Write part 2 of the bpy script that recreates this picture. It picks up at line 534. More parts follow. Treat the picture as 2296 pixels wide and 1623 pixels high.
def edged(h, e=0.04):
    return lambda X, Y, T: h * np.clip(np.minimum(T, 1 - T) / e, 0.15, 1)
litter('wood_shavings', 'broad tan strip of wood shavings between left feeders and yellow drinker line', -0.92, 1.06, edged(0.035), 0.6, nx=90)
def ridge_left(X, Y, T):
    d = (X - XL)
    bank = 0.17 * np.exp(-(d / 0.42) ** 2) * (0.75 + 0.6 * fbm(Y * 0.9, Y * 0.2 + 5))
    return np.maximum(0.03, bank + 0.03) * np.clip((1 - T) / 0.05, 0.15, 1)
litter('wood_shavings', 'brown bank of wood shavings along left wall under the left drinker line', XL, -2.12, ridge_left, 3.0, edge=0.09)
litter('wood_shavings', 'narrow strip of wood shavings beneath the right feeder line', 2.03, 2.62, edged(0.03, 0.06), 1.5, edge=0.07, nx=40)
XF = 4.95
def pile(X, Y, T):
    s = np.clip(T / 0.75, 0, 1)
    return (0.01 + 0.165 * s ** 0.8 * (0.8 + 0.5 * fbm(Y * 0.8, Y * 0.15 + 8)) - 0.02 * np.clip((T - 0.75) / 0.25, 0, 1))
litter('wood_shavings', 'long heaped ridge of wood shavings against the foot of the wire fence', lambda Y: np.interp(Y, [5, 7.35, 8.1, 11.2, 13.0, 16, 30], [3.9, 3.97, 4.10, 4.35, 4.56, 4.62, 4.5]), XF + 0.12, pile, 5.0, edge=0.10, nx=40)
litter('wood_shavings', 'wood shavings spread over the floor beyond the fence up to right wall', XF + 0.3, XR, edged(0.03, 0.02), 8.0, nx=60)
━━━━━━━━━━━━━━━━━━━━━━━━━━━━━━
**EXERCISE**
Copy out each line above, character for character.

**TASK RESULT**
Write part 2 of the bpy script that recreates this picture. It picks up at line 534. More parts follow. Treat the picture as 2296 pixels wide and 1623 pixels high.
def edged(h, e=0.04):
    return lambda X, Y, T: h * np.clip(np.minimum(T, 1 - T) / e, 0.15, 1)
litter('wood_shavings', 'broad tan strip of wood shavings between left feeders and yellow drinker line', -0.92, 1.06, edged(0.035), 0.6, nx=90)
def ridge_left(X, Y, T):
    d = (X - XL)
    bank = 0.17 * np.exp(-(d / 0.42) ** 2) * (0.75 + 0.6 * fbm(Y * 0.9, Y * 0.2 + 5))
    return np.maximum(0.03, bank + 0.03) * np.clip((1 - T) / 0.05, 0.15, 1)
litter('wood_shavings', 'brown bank of wood shavings along left wall under the left drinker line', XL, -2.12, ridge_left, 3.0, edge=0.09)
litter('wood_shavings', 'narrow strip of wood shavings beneath the right feeder line', 2.03, 2.62, edged(0.03, 0.06), 1.5, edge=0.07, nx=40)
XF = 4.95
def pile(X, Y, T):
    s = np.clip(T / 0.75, 0, 1)
    return (0.01 + 0.165 * s ** 0.8 * (0.8 + 0.5 * fbm(Y * 0.8, Y * 0.15 + 8)) - 0.02 * np.clip((T - 0.75) / 0.25, 0, 1))
litter('wood_shavings', 'long heaped ridge of wood shavings against the foot of the wire fence', lambda Y: np.interp(Y, [5, 7.35, 8.1, 11.2, 13.0, 16, 30], [3.9, 3.97, 4.10, 4.35, 4.56, 4.62, 4.5]), XF + 0.12, pile, 5.0, edge=0.10, nx=40)
litter('wood_shavings', 'wood shavings spread over the floor beyond the fence up to right wall', XF + 0.3, XR, edged(0.03, 0.02), 8.0, nx=60)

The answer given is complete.